#### [Written instruction]
From the first line of the data down to and including the line with "C = sc.collection", copy everything exactly, leaving out pictures.
◇ ◇ ◇ ◇ ◇ ◇ ◇
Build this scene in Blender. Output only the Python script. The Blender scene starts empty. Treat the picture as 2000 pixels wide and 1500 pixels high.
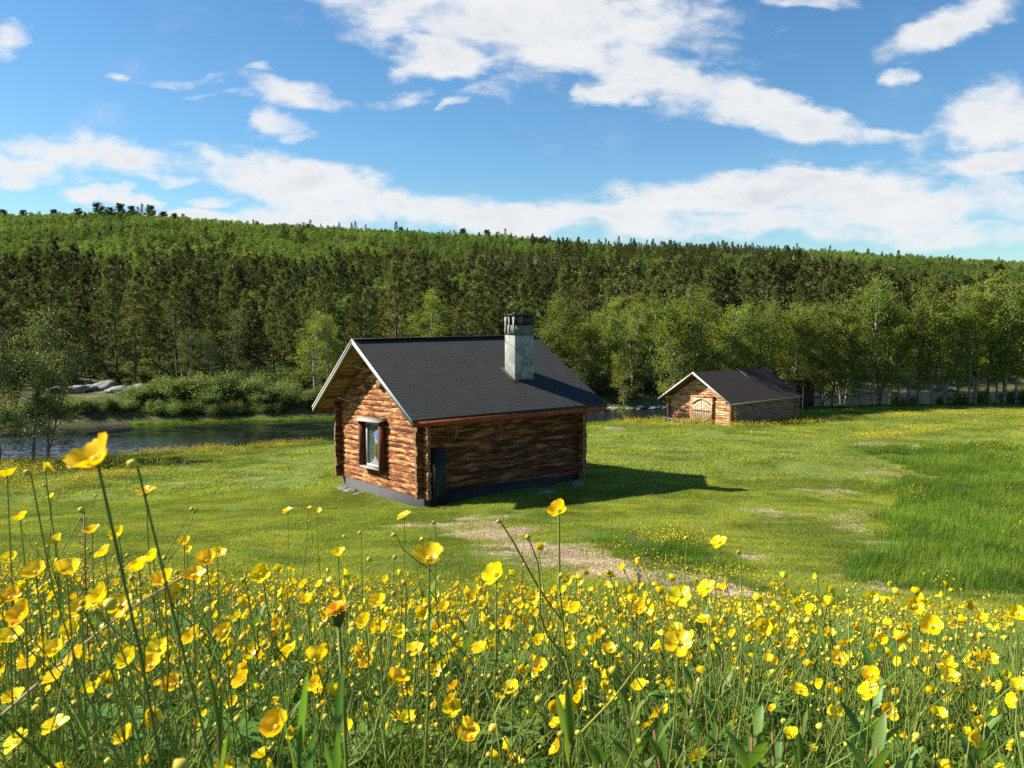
import bpy, math, random
import numpy as np
from mathutils import Vector, Matrix
R = math.radians
rng = np.random.default_rng(7)
random.seed(7)
sc = bpy.context.scene
C = sc.collection

# ------------------------------------------------------------------ camera, light, exposure
F, PITCH = 1620.0, math.atan(150 / 1620.0)
cam = bpy.data.objects.new('camera', bpy.data.cameras.new('camera'))
C.objects.link(cam)
cam.location = (0, 0, 0)
cam.rotation_euler = (math.pi / 2 - PITCH, 0, 0)
cam.data.sensor_width = 36
cam.data.lens = F / 2000 * 36
cam.data.clip_start = 0.02
cam.data.clip_end = 5000
cam.data.dof.use_dof = True
cam.data.dof.focus_distance = 9.0
cam.data.dof.aperture_fstop = 24
sc.camera = cam
sc.view_settings.view_transform = 'Standard'
sc.view_settings.look = 'None'
sc.view_settings.exposure = 1.25
sc.cycles.max_bounces = 6
sc.cycles.diffuse_bounces = 2
sc.cycles.glossy_bounces = 2
sc.cycles.transmission_bounces = 4
sc.cycles.transparent_max_bounces = 4
sc.cycles.use_denoising = False
sc.cycles.caustics_reflective = False
sc.cycles.caustics_refractive = False

SUN_H = Vector((-0.993, 0.116, 0)).normalized()
SUN_EL = R(39)
SUNV = Vector((SUN_H.x * math.cos(SUN_EL), SUN_H.y * math.cos(SUN_EL), math.sin(SUN_EL)))
sun = bpy.data.objects.new('sun', bpy.data.lights.new('sun', 'SUN'))
C.objects.link(sun)
sun.data.energy = 5.0
sun.data.angle = R(0.5)
sun.data.color = (1.0, 0.93, 0.80)
sun.rotation_euler = SUNV.to_track_quat('Z', 'Y').to_euler()
sun.location = SUNV * 50


def ray(x, y):
    a, b = (x - 1000) / F, (750 - y) / F
    return np.array([a, math.cos(PITCH) + b * math.sin(PITCH), -math.sin(PITCH) + b * math.cos(PITCH)])


def uw(x, y):
    d = ray(x, y)
    return d[0] / d[1], d[2] / d[1]


# ------------------------------------------------------------------ node helper
class NT:
    def __init__(s, nt):
        s.nt = nt

    def n(s, typ, ins=None, **kw):
        nd = s.nt.nodes.new(typ)
        for k, v in kw.items():
            setattr(nd, k, v)
        for k, v in (ins or {}).items():
            s.set(nd.inputs[k], v)
        return nd

    def set(s, sock, v):
        if isinstance(v, bpy.types.NodeSocket):
            s.nt.links.new(v, sock)
        elif isinstance(v, bpy.types.Node):
            s.nt.links.new(v.outputs[0], sock)
        else:
            if hasattr(sock.default_value, '__len__') and hasattr(v, '__len__'):
                if len(sock.default_value) == 4 and len(v) == 3:
                    v = (*v, 1)
            sock.default_value = v

    def math(s, op, a, b=0.0, clamp=False):
        nd = s.nt.nodes.new('ShaderNodeMath')
        nd.operation = op
        nd.use_clamp = clamp
        s.set(nd.inputs[0], a)
        s.set(nd.inputs[1], b)
        return nd.outputs[0]

    def mix(s, f, a, b, blend='MIX'):
        nd = s.nt.nodes.new('ShaderNodeMix')
        nd.data_type = 'RGBA'
        nd.blend_type = blend
        s.set(nd.inputs[0], f)
        s.set(nd.inputs[6], a)
        s.set(nd.inputs[7], b)
        return nd.outputs[2]

    def step(s, v, a, b, lo=0.0, hi=1.0, smooth=True):
        nd = s.nt.nodes.new('ShaderNodeMapRange')
        nd.interpolation_type = 'SMOOTHSTEP' if smooth else 'LINEAR'
        s.set(nd.inputs['Value'], v)
        for k, q in (('From Min', a), ('From Max', b), ('To Min', lo), ('To Max', hi)):
            nd.inputs[k].default_value = q
        return nd.outputs[0]

    def noise(s, vec, scale, detail=4, rough=0.55, color=False, dist=0.0):
        nd = s.nt.nodes.new('ShaderNodeTexNoise')
        s.set(nd.inputs['Vector'], vec)
        nd.inputs['Scale'].default_value = scale
        nd.inputs['Detail'].default_value = detail
        nd.inputs['Roughness'].default_value = rough
        nd.inputs['Distortion'].default_value = dist
        return nd.outputs[1 if color else 0]

    def mapping(s, vec, loc=(0, 0, 0), rot=(0, 0, 0), scale=(1, 1, 1), typ='POINT'):
        nd = s.nt.nodes.new('ShaderNodeMapping')
        nd.vector_type = typ
        s.set(nd.inputs[0], vec)
        nd.inputs[1].default_value = loc
        nd.inputs[2].default_value = rot
        nd.inputs[3].default_value = scale
        return nd.outputs[0]


# ------------------------------------------------------------------ world: Nishita sky with real-direction clouds
world = bpy.data.worlds.new('World')
sc.world = world
world.use_nodes = True
wt = world.node_tree
wt.nodes.clear()
W = NT(wt)
sky = W.n('ShaderNodeTexSky', sky_type='NISHITA', sun_disc=False)
sky.sun_elevation = SUN_EL
sky.sun_rotation = math.atan2(SUN_H.x, SUN_H.y)
sky.altitude = 200
sky.air_density = 1.0
sky.dust_density = 0.4
sky.ozone_density = 2.0
tc = W.n('ShaderNodeTexCoord')
sep = W.n('ShaderNodeSeparateXYZ', {0: tc.outputs['Generated']})
yy = W.math('MAXIMUM', W.math('ABSOLUTE', sep.outputs[1]), 0.12)
cu = W.math('DIVIDE', sep.outputs[0], yy)
cw = W.math('DIVIDE', sep.outputs[2], yy)
uv0 = W.n('ShaderNodeCombineXYZ', {0: cu, 1: cw, 2: 0.0}).outputs[0]
uvn = W.mapping(uv0, rot=(0, 0, R(12)), scale=(1, 2.1, 1))
wv = W.noise(uvn, 4.5, 3, 0.55, color=True)
wv2 = W.noise(uvn, 17, 4, 0.65, color=True)
warp = W.n('ShaderNodeVectorMath', {0: wv, 1: (0.5, 0.5, 0.5)}, operation='SUBTRACT').outputs[0]
warp = W.n('ShaderNodeVectorMath', {0: warp, 1: (0.20, 0.075, 0)}, operation='MULTIPLY').outputs[0]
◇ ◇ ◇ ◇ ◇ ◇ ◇
#### [Answer in full]
Build this scene in Blender. Output only the Python script. The Blender scene starts empty. Treat the picture as 2000 pixels wide and 1500 pixels high.
import bpy, math, random
import numpy as np
from mathutils import Vector, Matrix
R = math.radians
rng = np.random.default_rng(7)
random.seed(7)
sc = bpy.context.scene
C = sc.collection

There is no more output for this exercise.